S75 | Water management in the alps (Late Antiquity-Early Modern)
Organizers
Roberto Leggero – Università della Svizzera italiana – LabiSAlp
Eugenio Tamburrino – Fondazione Canova – LabiSAlp
Mirella Montanari
The aim of this session is to discuss the topic of water management between Late Antiquity and Early Modern times in the context of the Alpine region.
Indeed, while there are regions of the Alps that are well studied and highly valued from this point of view, such as Valais (Switzerland) and Valle d’Aosta (Italy), others are less studied.
The particular hydraulic conditions of the Alpine valleys and the exposure of the different slopes to the sun, which determine the conditions of even very strong hypsometric variations, have encouraged the creation of hydraulic canalisation infrastructures dedicated to irrigation since the early Middle Ages.
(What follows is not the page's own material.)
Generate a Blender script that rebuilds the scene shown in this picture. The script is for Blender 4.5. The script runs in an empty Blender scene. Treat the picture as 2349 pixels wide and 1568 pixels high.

Water also played an important role in the operation of mills, forges and other machinery.
However, at the foot of the Alpine valleys, where they open out onto the plains and where populous settlements and cities were located, the main concern was both to supply drinking water to the population and to protect the urban areas from flooding caused by the torrential and impetuous flow of the watercourses coming down the mountain slopes in spring.
The regulation of water for different uses and the need to protect the forests that provided the raw material for the canals, machines and bridges forced local communities to manage both water and forests collectively, while in the towns of the Alpine foothills it was necessary to set up both economic and political projects to control supply chains and manage the flow of water in an urban context where, in addition to its practical use, water had a multitude of symbolic meanings.